OK...I'm grabbing a bit of time to post here. In my second to last post, I explained the mystery invitation...and I am sure that everyone knows about Grandma so I will get of of that subject. Let's see, what did I leave out.....mmmmm...all these days are running into each other...where shall I start.

I have one more day at Midtown Pallet. One more day of Chander. I left work last Thursday full of resentment. I don't know if I mentioned that on the Monday before Christmas, Chander gave me a bottle of sparkling apple juice and a set of 4 real pretty Christmas mugs. I felt bad that I didn't like him. At this time though I was also expecting my usual Christmas Bonus of $300.00. The old owner gave me a 2500.00 bonus for helping him sell the company and staying on for a year after that.
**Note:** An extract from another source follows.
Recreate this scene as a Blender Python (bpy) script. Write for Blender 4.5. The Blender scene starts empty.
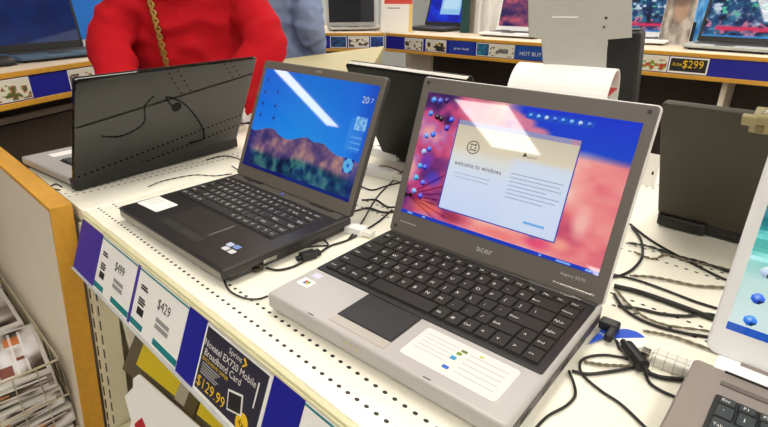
import bpy, bmesh, math, random
import numpy as np
from mathutils import Vector, Matrix
random.seed(4); RNG = np.random.default_rng(7)
sc = bpy.context.scene
COL = sc.collection
HC = 0.87                                   # counter height
R = math.radians
# ------------------------------------------------------------------ camera
FPX, PITCH, ROLL, CAMH = 506.24, .4131, .0042, .402
fw = Vector((0, math.cos(PITCH), -math.sin(PITCH))); rt = Vector((1, 0, 0)); up = rt.cross(fw)
c_, s_ = math.cos(ROLL), math.sin(ROLL)
rt, up = c_*rt + s_*up, -s_*rt + c_*up
CAM = Vector((0, 0, HC + CAMH))
cam = bpy.data.cameras.new('camera'); camo = bpy.data.objects.new('camera', cam); COL.objects.link(camo)
camo.matrix_world = Matrix(((rt.x, up.x, -fw.x, CAM.x), (rt.y, up.y, -fw.y, CAM.y), (rt.z, up.z, -fw.z, CAM.z), (0, 0, 0, 1)))
cam.sensor_width = 36; cam.lens = FPX*36/768; cam.clip_start = .02
sc.camera = camo
def ray(x, y): return fw + rt*((x-384)/FPX) - up*((y-213.5)/FPX)
def atz(x, y, z=HC):
    d = ray(x, y); return CAM + d*((z-CAM.z)/d.z)
def atplane(x, y, p0, nrm):
    d = ray(x, y); return CAM + d*((p0-CAM).dot(nrm)/d.dot(nrm))
# counter frame: s along the front edge, n towards the back
AX = Vector((.7254, -.6884, 0)); NN = Vector((.6884, .7254, 0)); O0 = Vector((-.599, .923, 0))
AYAW = math.atan2(AX.y, AX.x)
def P(s, n, z=0): return O0 + AX*s + NN*n + Vector((0, 0, z))
def sn(p): d = p - O0; return d.dot(AX), d.dot(NN)

# ------------------------------------------------------------------ materials
def lin(c):
    return tuple((x/255/12.92 if x/255 <= .04045 else ((x/255+.055)/1.055)**2.4) for x in c)
MATS = {}
def mat(name, rgb, rough=.5, metal=0, spec=.5, noise=0, nscale=40, bump=0, emit=None, estr=1, alpha=1, coat=0, ior=1.5, trans=0, sheen=0):
    if name in MATS: return MATS[name]
    m = bpy.data.materials.new(name); m.use_nodes = True
    nt = m.node_tree; b = nt.nodes['Principled BSDF']
    col = lin(rgb)
    b.inputs['Base Color'].default_value = (*col, 1); b.inputs['Roughness'].default_value = rough
    b.inputs['Metallic'].default_value = metal; b.inputs['Specular IOR Level'].default_value = spec
    b.inputs['IOR'].default_value = ior; b.inputs['Coat Weight'].default_value = coat
    b.inputs['Transmission Weight'].default_value = trans; b.inputs['Alpha'].default_value = alpha
    b.inputs['Sheen Weight'].default_value = sheen
    if emit: b.inputs['Emission Color'].default_value = (*lin(emit), 1); b.inputs['Emission Strength'].default_value = estr
    if noise or bump:
        tc = nt.nodes.new('ShaderNodeTexCoord'); nz = nt.nodes.new('ShaderNodeTexNoise'); nz.inputs['Scale'].default_value = nscale
        nz.inputs['Detail'].default_value = 4; nt.links.new(tc.outputs['Object'], nz.inputs['Vector'])
        if noise:
            mx = nt.nodes.new('ShaderNodeMix'); mx.data_type = 'RGBA'
            mx.inputs['A'].default_value = (*[x*(1-noise) for x in col], 1); mx.inputs['B'].default_value = (*[min(1, x*(1+noise)) for x in col], 1)
            nt.links.new(nz.outputs['Fac'], mx.inputs['Factor']); nt.links.new(mx.outputs['Result'], b.inputs['Base Color'])
        if bump:
            bp = nt.nodes.new('ShaderNodeBump'); bp.inputs['Strength'].default_value = bump; bp.inputs['Distance'].default_value = .01
            nt.links.new(nz.outputs['Fac'], bp.inputs['Height']); nt.links.new(bp.outputs['Normal'], b.inputs['Normal'])
    MATS[name] = m; return m
def mat_attr(name, emit=0, rough=.5, spec=.5):
    """colour attribute material: prints (emit 0) or lit screens"""
    if name in MATS: return MATS[name]
    m = bpy.data.materials.new(name); m.use_nodes = True; nt = m.node_tree; b = nt.nodes['Principled BSDF']
    a = nt.nodes.new('ShaderNodeAttribute'); a.attribute_name = 'art'
    b.inputs['Roughness'].default_value = rough; b.inputs['Specular IOR Level'].default_value = spec
    if emit:
        b.inputs['Base Color'].default_value = (.004, .004, .005, 1)
        nt.links.new(a.outputs['Color'], b.inputs['Emission Color']); b.inputs['Emission Strength'].default_value = emit
    else: nt.links.new(a.outputs['Color'], b.inputs['Base Color'])
    MATS[name] = m; return m
def mat_holes(name, rgb, rows, pitch, hs, hn, rough=.45, swap=False):
    """painted steel with rows of punched holes; object x runs along the rows"""
    if name in MATS: return MATS[name]
    m = mat(name, rgb, rough, noise=.03, nscale=25); nt = m.node_tree; b = nt.nodes['Principled BSDF']
    N = nt.nodes.new; L = nt.links.new
    tc = N('ShaderNodeTexCoord'); sp = N('ShaderNodeSeparateXYZ'); L(tc.outputs['Object'], sp.inputs[0])
    def M(op, a, bb=None):
        x = N('ShaderNodeMath'); x.operation = op
        for i, v in enumerate((a, bb)):
            if v is None: continue
            if isinstance(v, (int, float)): x.inputs[i].default_value = v
            else: L(v, x.inputs[i])
        return x.outputs[0]
    fx = M('MULTIPLY', M('SUBTRACT', M('FRACT', M('DIVIDE', sp.outputs[1 if swap else 0], pitch)), .5), pitch/hs)
    fx2 = M('MULTIPLY', fx, fx); tot = None
    for r in rows:
        dy = M('DIVIDE', M('SUBTRACT', sp.outputs[0 if swap else 1], r), hn)
        inside = M('LESS_THAN', M('ADD', fx2, M('MULTIPLY', dy, dy)), 1.0)
        tot = inside if tot is None else M('MAXIMUM', tot, inside)
    prev = b.inputs['Base Color'].links[0].from_socket
    mx = N('ShaderNodeMix'); mx.data_type = 'RGBA'; L(tot, mx.inputs['Factor']); L(prev, mx.inputs['A']); mx.inputs['B'].default_value = (.012, .011, .01, 1)
    L(mx.outputs['Result'], b.inputs['Base Color'])
    return m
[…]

He didn't have to do that and it was very nice of him, however that was between him and I and had nothing to do with Chander.

The day before Christmas Eve came and went and when it was time to walk out the door, I got my regular paycheck....no bonus. Found out that only the guys in the back and the truck drivers got bonuses because he figured the old owner took care of us office folk....like I said though, that bonus from old owner was between us. We did a tremendous amount of work for him and I guess he felt he owed it to us.

Despite that fact that I have been blessed with a new job making over 12,000.00 per year more plus insurance. Despite the fact that I was given a 2500.00 tax free windfall which will buy my new carpeting, floors and countertop and despite the wonderful approaching Christmas season that I was about to share with my WONDERFUL family.....I was seething with resentment of this 300.00 bonus.

I had so much to do in prep for Christmas Eve that I almost blew off AA....however, blowing off AA is not an option for a recovering alcoholic who is seething with resentment over a measly 300.00. So off to AA I went and I came home unresentful and counting my blessings again.

Chander's cheapassness has made me all the more grateful that I am leaving. As I write this I am laughing my head off because my guts in going out and getting a new job has activated Dan and Larry....they are now looking in earnest too. With all of us "pallet experts" gone....his business will be pure hell and likely turn to mush.

No one person is so important that they can't be replaced....but if his whole management staff leaves at once...this guy....who has never taken the time to really learn this complicated business is in trouble. I only wish I were a fly on the wall so I could witness the destruction first hand.

OK...maybe I lied a few paragraphs up....I am still resentful....evily...delightfully.....hoping this cheapassjerk fails miserably and realizes that it is because of his cheapassness that did it.

Only 8 more hours to go before I am done with him and looking forward to a real job instead of this half live thing.